The data points to yes. I have so many fond memories from playing in various lobbies. Or at least, I feel like I do-- for Overwatch in particular, there is a fantastic sense of community and social presence when playing. A low-friction voice chat, group system, and only having a handful of people per team can make each game feel like a very cohesive social experience in the right circumstances. You have a goal, and you need to work with these people to accomplish it, for personal and collective gain.

But it's strange. If you put a gun to my head, I couldn't tell you about a single game I played while solo-queueing (playing by myself), which is the majority of my hours. Sure, if you showed me the start of a game I played, I could probably tell you the outcome, but that's because the memory is associated with the map and the series of in-game actions, not the actual experience of me playing it. It's a huge bag of memories with no larger narrative or connecting thread. And it feels empty.

I only remember one facet of my thousands of hours of competitive FPS gaming, but it's crystal clear. I remember all the lobby banter before scrims and matches. I remember all the crazy duos and trios with friends I made online. I remember all the communication that went into a good, coordinated push, and the extreme satisfaction from successfully executing a plan. I remember booting up the game to the Christmas update and queueing for fun games on King's Row. All I remember are the substantive interactions I had with real people.
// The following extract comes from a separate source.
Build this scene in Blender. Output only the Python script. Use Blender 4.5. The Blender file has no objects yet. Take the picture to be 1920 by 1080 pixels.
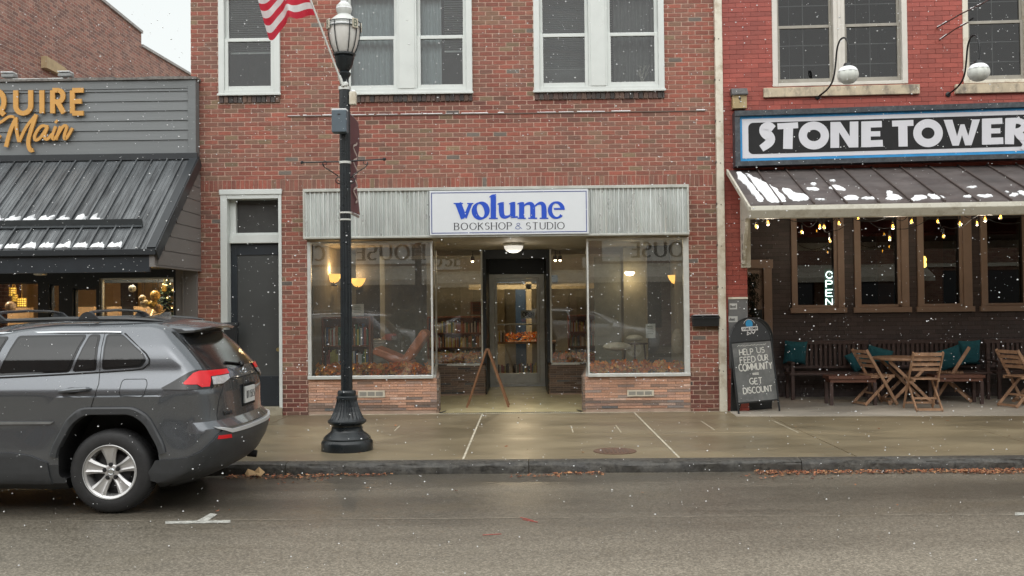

In contrast, submitting yourself to the self-indulgent solo-queue doom cycle feels like trying to reap the rewards of fulfilling social interactions with none of the depth. It's a fleeting feeling, fast food socialization.

I've come to see that this meshes really poorly with my relationship to rewarding environments like that, which can border on obsessive. I can throw countless hours down into the massive well of Overwatch and consume an entire weekend doing nothing other than that, sleeping, eating, and watching videos (usually about Overwatch!), and I would feel productive because I made a cursory effort to do homework, or any other task, between queueing for games, and multitasking is a great illusion of productivity.

My experience usually went like this:

  1. You win and feel good. You continue to play until either #2 or #3 happens.
  2. You lose a lot and feel frustrated.
    • 2a. You keep playing, and keep losing, and become more frustrated.
    • 2b. You quit, and the frustration bums you out and ruins the rest of your day.
  3. You play and win some, lose some, and it doesn't matter because you're having a good time. At the end of it, the day is over and you feel spent, not really having done anything fulfilling.

It really sucks, because spending enough time in-game to "get good" can be cathartically rewarding. But I don't know if the benefits outweigh the drawbacks.

There might be something similar to say for what I do with TV shows. I find that this pattern creeps into my life a lot. By building a habit around doing small bursts of something productive, then retiring to a vacuous, comfortable leisure for some number of minutes, you may see that the leisure expands until time consumed approaches all of the available hours.

This is really upsetting if you're actively trying to accomplish something. For example, I tried to self study for a networking cert exam for while. I would play Overwatch "before" reading a book on the topic, then find that I only had time to finish part of my homework and sleep for some hours. I would repeat that cycle, feeling like I never got a chance when really, my situation was entirely preventable and self-enforced.

As DaFran (a famous Overwatch player) once said on stream, after talking about how he starting playing video games seriously before age 12, "I just kept playing and now I'm 22. I remember nothing."

So, let me try again on that persuasive essay: video games are a modern marvel. They can be extremely powerful experiences and ungodly amounts of fun. They can be viscerally satisfying. They can be a conduit for fulfilling teamwork and social connections. They offer a playground to exercise extreme skill and critical thinking... And I think I'm incompatible.

With a study buddy and a lot of hard work, I did end up passing that exam.